[Collected material]
────────

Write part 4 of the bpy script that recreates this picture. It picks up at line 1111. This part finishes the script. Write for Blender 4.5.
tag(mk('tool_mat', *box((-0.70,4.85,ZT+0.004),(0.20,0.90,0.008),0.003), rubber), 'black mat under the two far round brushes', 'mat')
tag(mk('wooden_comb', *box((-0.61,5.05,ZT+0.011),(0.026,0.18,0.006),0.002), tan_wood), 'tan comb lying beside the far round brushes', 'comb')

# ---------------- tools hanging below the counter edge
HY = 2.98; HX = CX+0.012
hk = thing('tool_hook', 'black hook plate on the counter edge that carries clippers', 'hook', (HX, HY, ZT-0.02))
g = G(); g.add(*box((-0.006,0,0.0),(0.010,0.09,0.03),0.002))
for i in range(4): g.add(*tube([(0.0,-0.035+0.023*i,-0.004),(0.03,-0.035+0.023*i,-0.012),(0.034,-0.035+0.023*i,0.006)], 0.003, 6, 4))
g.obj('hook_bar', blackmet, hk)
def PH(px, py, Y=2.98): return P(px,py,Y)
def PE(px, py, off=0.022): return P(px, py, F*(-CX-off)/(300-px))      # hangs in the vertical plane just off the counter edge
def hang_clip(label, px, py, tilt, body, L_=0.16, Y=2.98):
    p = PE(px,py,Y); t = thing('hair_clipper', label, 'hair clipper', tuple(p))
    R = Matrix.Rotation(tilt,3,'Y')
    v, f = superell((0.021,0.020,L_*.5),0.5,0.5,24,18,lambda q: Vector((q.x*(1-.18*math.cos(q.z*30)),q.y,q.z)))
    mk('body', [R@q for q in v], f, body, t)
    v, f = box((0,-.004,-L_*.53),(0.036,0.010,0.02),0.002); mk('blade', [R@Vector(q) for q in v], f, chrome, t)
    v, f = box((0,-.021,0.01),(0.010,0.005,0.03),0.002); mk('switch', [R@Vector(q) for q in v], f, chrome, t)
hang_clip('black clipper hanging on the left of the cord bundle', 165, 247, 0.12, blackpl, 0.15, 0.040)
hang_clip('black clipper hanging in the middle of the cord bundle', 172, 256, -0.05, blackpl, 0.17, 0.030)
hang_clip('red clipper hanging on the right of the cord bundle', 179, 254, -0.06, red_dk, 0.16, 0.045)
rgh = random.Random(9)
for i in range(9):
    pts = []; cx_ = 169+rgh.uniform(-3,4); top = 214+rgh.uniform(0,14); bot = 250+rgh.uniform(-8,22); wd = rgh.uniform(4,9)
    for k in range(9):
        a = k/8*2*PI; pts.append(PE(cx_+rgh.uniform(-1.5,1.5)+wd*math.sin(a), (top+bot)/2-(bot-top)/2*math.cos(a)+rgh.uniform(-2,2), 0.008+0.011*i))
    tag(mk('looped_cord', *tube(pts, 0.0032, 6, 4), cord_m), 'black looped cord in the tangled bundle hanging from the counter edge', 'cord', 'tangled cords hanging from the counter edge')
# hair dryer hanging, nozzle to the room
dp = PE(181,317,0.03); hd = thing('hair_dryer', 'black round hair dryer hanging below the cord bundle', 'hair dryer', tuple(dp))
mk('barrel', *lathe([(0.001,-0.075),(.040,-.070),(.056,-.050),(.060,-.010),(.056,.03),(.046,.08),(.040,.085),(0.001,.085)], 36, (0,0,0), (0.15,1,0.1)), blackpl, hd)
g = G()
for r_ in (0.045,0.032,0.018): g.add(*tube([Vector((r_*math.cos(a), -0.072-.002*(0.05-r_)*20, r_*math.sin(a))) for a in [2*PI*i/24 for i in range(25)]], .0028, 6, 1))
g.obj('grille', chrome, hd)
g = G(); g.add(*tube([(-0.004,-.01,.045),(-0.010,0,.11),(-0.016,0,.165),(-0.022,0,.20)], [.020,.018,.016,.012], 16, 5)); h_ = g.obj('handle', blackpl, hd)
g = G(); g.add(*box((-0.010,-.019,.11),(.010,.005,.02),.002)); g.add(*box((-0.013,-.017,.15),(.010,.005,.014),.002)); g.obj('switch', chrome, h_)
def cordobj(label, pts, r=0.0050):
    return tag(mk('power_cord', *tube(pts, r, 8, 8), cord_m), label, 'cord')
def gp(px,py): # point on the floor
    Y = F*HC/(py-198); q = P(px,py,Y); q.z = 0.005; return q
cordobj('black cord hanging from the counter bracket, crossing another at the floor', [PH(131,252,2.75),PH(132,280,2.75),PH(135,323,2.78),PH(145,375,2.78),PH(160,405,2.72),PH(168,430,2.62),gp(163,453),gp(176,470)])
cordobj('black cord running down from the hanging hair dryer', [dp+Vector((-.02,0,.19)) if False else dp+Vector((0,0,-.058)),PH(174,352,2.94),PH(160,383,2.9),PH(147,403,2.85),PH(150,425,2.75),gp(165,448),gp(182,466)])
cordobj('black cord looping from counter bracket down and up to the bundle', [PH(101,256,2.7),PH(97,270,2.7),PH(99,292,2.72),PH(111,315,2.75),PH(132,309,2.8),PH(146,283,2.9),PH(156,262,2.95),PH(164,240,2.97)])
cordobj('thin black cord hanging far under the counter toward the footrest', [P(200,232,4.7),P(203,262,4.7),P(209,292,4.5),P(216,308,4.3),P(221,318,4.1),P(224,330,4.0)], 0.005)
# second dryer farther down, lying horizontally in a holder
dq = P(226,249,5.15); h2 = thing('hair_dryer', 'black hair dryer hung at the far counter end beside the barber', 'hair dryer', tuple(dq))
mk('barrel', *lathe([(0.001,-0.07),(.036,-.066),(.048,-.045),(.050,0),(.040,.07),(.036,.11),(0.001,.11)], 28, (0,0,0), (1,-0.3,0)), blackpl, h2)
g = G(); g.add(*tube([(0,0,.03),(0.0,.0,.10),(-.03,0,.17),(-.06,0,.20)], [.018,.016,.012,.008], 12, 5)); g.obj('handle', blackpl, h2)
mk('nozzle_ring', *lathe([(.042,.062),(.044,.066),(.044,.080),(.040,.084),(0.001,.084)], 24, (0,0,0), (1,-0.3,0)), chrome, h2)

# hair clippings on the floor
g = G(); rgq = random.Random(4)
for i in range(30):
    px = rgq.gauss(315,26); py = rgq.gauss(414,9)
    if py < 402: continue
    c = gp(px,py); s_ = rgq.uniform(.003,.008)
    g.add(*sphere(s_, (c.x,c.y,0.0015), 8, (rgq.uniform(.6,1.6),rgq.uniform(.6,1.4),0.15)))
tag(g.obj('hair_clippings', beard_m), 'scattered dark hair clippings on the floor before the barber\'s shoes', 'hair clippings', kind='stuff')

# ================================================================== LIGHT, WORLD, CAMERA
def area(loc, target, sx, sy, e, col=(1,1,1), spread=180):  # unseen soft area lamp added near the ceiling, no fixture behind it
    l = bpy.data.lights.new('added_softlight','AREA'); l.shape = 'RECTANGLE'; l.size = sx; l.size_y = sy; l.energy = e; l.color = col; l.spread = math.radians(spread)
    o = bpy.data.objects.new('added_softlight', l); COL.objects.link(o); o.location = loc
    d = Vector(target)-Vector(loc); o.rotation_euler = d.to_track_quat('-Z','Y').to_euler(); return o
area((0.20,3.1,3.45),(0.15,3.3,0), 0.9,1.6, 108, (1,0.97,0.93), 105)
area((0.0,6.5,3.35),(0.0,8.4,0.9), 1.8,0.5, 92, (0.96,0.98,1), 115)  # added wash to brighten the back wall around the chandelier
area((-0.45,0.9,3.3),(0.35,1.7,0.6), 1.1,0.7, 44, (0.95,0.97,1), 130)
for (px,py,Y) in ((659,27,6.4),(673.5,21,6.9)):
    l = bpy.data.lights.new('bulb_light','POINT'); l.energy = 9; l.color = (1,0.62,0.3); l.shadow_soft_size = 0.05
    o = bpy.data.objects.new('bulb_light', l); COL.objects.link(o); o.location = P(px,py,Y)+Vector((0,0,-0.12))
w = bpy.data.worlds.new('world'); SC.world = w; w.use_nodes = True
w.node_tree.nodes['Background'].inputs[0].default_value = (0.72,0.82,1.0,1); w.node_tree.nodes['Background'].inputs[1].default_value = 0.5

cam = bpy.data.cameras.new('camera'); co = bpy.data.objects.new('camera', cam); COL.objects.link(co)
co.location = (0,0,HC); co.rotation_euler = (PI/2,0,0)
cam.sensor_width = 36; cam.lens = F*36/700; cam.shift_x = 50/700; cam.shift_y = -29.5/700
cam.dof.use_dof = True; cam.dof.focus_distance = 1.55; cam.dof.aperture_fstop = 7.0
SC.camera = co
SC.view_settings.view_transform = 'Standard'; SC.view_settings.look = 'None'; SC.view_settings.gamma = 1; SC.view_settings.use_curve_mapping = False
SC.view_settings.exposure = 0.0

────────

[To be done]
Begin with the first line of the listing and copy exactly through the line that contains "round brushes', 'comb')", please, keeping both ends and leaving out everything after.

[Written response]
Write part 4 of the bpy script that recreates this picture. It picks up at line 1111. This part finishes the script. Write for Blender 4.5.
tag(mk('tool_mat', *box((-0.70,4.85,ZT+0.004),(0.20,0.90,0.008),0.003), rubber), 'black mat under the two far round brushes', 'mat')
tag(mk('wooden_comb', *box((-0.61,5.05,ZT+0.011),(0.026,0.18,0.006),0.002), tan_wood), 'tan comb lying beside the far round brushes', 'comb')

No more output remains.